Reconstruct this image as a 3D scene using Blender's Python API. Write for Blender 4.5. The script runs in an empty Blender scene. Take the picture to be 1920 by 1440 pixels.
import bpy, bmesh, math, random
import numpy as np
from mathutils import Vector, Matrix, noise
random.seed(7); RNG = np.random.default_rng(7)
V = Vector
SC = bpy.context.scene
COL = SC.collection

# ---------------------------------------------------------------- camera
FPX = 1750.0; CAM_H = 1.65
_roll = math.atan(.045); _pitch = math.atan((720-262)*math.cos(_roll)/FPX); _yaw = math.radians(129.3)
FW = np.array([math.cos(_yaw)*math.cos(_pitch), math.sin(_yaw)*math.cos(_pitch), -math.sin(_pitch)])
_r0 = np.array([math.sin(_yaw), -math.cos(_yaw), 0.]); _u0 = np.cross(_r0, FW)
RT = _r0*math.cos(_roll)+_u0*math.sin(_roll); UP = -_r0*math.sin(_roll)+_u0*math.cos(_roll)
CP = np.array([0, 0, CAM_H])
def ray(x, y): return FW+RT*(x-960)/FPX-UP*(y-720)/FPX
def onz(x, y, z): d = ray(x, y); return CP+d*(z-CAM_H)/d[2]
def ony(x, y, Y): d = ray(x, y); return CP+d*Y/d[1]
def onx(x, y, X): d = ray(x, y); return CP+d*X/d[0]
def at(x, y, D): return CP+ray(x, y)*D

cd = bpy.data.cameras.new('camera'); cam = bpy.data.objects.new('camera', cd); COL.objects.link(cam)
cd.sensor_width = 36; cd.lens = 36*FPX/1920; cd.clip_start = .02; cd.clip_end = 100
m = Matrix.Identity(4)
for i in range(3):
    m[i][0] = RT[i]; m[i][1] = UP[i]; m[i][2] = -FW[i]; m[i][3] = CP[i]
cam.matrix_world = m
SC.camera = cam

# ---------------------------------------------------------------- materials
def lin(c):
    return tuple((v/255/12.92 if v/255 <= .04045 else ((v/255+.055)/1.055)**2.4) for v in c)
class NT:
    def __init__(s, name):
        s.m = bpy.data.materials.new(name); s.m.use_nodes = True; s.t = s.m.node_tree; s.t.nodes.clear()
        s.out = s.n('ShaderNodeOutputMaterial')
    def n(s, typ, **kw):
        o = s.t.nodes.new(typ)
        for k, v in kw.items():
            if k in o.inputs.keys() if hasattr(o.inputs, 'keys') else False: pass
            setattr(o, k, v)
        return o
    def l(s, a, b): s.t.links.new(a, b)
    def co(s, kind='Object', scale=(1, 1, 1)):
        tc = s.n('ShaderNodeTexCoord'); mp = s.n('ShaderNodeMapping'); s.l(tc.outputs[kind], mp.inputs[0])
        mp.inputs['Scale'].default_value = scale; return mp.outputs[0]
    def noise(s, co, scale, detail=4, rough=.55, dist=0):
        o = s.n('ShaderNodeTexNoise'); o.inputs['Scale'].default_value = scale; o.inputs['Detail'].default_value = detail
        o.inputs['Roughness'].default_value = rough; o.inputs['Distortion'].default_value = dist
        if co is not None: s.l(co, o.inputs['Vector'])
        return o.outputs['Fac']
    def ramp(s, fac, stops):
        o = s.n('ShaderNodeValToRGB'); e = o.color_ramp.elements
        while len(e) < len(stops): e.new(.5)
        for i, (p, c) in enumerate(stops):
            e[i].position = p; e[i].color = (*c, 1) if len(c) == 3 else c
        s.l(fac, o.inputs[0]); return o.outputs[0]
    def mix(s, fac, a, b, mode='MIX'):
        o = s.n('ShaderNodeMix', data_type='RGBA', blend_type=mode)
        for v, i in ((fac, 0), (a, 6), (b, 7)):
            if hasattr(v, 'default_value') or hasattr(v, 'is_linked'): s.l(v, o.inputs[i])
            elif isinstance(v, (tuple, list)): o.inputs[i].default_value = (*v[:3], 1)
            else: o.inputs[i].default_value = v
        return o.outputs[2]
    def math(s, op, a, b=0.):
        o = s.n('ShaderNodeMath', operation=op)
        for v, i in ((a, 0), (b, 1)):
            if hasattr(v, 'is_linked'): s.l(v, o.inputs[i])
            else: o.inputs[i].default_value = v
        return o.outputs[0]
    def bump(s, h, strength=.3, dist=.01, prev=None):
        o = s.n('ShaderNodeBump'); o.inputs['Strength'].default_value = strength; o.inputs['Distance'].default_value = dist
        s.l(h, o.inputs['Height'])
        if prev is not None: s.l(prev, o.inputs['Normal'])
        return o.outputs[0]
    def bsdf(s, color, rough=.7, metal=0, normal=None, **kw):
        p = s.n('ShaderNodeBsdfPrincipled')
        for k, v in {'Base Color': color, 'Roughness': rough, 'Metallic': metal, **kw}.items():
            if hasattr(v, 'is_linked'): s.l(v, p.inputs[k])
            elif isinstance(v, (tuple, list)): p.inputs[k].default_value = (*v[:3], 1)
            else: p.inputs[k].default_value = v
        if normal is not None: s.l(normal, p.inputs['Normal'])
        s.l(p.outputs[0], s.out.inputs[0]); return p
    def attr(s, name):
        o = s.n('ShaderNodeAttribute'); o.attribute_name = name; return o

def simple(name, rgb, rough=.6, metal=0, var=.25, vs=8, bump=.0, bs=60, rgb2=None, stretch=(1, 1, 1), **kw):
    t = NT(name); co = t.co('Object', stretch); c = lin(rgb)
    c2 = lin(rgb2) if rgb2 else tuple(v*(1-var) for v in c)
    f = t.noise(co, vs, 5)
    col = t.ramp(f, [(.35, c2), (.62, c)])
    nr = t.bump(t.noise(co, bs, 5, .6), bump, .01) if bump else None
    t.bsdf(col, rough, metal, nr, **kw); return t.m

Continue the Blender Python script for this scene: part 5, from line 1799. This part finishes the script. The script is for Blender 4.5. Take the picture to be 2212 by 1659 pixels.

+-------+

WRITTEN TASK –
Go through the listing above and restate it word for word.

THE SOLUTION –
Reconstruct this image as a 3D scene using Blender's Python API. Write for Blender 4.5. The script runs in an empty Blender scene. Take the picture to be 1920 by 1440 pixels.
import bpy, bmesh, math, random
import numpy as np
from mathutils import Vector, Matrix, noise
random.seed(7); RNG = np.random.default_rng(7)
V = Vector
SC = bpy.context.scene
COL = SC.collection

# ---------------------------------------------------------------- camera
FPX = 1750.0; CAM_H = 1.65
_roll = math.atan(.045); _pitch = math.atan((720-262)*math.cos(_roll)/FPX); _yaw = math.radians(129.3)
FW = np.array([math.cos(_yaw)*math.cos(_pitch), math.sin(_yaw)*math.cos(_pitch), -math.sin(_pitch)])
_r0 = np.array([math.sin(_yaw), -math.cos(_yaw), 0.]); _u0 = np.cross(_r0, FW)
RT = _r0*math.cos(_roll)+_u0*math.sin(_roll); UP = -_r0*math.sin(_roll)+_u0*math.cos(_roll)
CP = np.array([0, 0, CAM_H])
def ray(x, y): return FW+RT*(x-960)/FPX-UP*(y-720)/FPX
def onz(x, y, z): d = ray(x, y); return CP+d*(z-CAM_H)/d[2]
def ony(x, y, Y): d = ray(x, y); return CP+d*Y/d[1]
def onx(x, y, X): d = ray(x, y); return CP+d*X/d[0]
def at(x, y, D): return CP+ray(x, y)*D

cd = bpy.data.cameras.new('camera'); cam = bpy.data.objects.new('camera', cd); COL.objects.link(cam)
cd.sensor_width = 36; cd.lens = 36*FPX/1920; cd.clip_start = .02; cd.clip_end = 100
m = Matrix.Identity(4)
for i in range(3):
    m[i][0] = RT[i]; m[i][1] = UP[i]; m[i][2] = -FW[i]; m[i][3] = CP[i]
cam.matrix_world = m
SC.camera = cam

# ---------------------------------------------------------------- materials
def lin(c):
    return tuple((v/255/12.92 if v/255 <= .04045 else ((v/255+.055)/1.055)**2.4) for v in c)
class NT:
    def __init__(s, name):
        s.m = bpy.data.materials.new(name); s.m.use_nodes = True; s.t = s.m.node_tree; s.t.nodes.clear()
        s.out = s.n('ShaderNodeOutputMaterial')
    def n(s, typ, **kw):
        o = s.t.nodes.new(typ)
        for k, v in kw.items():
            if k in o.inputs.keys() if hasattr(o.inputs, 'keys') else False: pass
            setattr(o, k, v)
        return o
    def l(s, a, b): s.t.links.new(a, b)
    def co(s, kind='Object', scale=(1, 1, 1)):
        tc = s.n('ShaderNodeTexCoord'); mp = s.n('ShaderNodeMapping'); s.l(tc.outputs[kind], mp.inputs[0])
        mp.inputs['Scale'].default_value = scale; return mp.outputs[0]
    def noise(s, co, scale, detail=4, rough=.55, dist=0):
        o = s.n('ShaderNodeTexNoise'); o.inputs['Scale'].default_value = scale; o.inputs['Detail'].default_value = detail
        o.inputs['Roughness'].default_value = rough; o.inputs['Distortion'].default_value = dist
        if co is not None: s.l(co, o.inputs['Vector'])
        return o.outputs['Fac']
    def ramp(s, fac, stops):
        o = s.n('ShaderNodeValToRGB'); e = o.color_ramp.elements
        while len(e) < len(stops): e.new(.5)
        for i, (p, c) in enumerate(stops):
            e[i].position = p; e[i].color = (*c, 1) if len(c) == 3 else c
        s.l(fac, o.inputs[0]); return o.outputs[0]
    def mix(s, fac, a, b, mode='MIX'):
        o = s.n('ShaderNodeMix', data_type='RGBA', blend_type=mode)
        for v, i in ((fac, 0), (a, 6), (b, 7)):
            if hasattr(v, 'default_value') or hasattr(v, 'is_linked'): s.l(v, o.inputs[i])
            elif isinstance(v, (tuple, list)): o.inputs[i].default_value = (*v[:3], 1)
            else: o.inputs[i].default_value = v
        return o.outputs[2]
    def math(s, op, a, b=0.):
        o = s.n('ShaderNodeMath', operation=op)
        for v, i in ((a, 0), (b, 1)):
            if hasattr(v, 'is_linked'): s.l(v, o.inputs[i])
            else: o.inputs[i].default_value = v
        return o.outputs[0]
    def bump(s, h, strength=.3, dist=.01, prev=None):
        o = s.n('ShaderNodeBump'); o.inputs['Strength'].default_value = strength; o.inputs['Distance'].default_value = dist
        s.l(h, o.inputs['Height'])
        if prev is not None: s.l(prev, o.inputs['Normal'])
        return o.outputs[0]
    def bsdf(s, color, rough=.7, metal=0, normal=None, **kw):
        p = s.n('ShaderNodeBsdfPrincipled')
        for k, v in {'Base Color': color, 'Roughness': rough, 'Metallic': metal, **kw}.items():
            if hasattr(v, 'is_linked'): s.l(v, p.inputs[k])
            elif isinstance(v, (tuple, list)): p.inputs[k].default_value = (*v[:3], 1)
            else: p.inputs[k].default_value = v
        if normal is not None: s.l(normal, p.inputs['Normal'])
        s.l(p.outputs[0], s.out.inputs[0]); return p
    def attr(s, name):
        o = s.n('ShaderNodeAttribute'); o.attribute_name = name; return o

def simple(name, rgb, rough=.6, metal=0, var=.25, vs=8, bump=.0, bs=60, rgb2=None, stretch=(1, 1, 1), **kw):
    t = NT(name); co = t.co('Object', stretch); c = lin(rgb)
    c2 = lin(rgb2) if rgb2 else tuple(v*(1-var) for v in c)
    f = t.noise(co, vs, 5)
    col = t.ramp(f, [(.35, c2), (.62, c)])
    nr = t.bump(t.noise(co, bs, 5, .6), bump, .01) if bump else None
    t.bsdf(col, rough, metal, nr, **kw); return t.m

Continue the Blender Python script for this scene: part 5, from line 1799. This part finishes the script. The script is for Blender 4.5. Take the picture to be 2212 by 1659 pixels.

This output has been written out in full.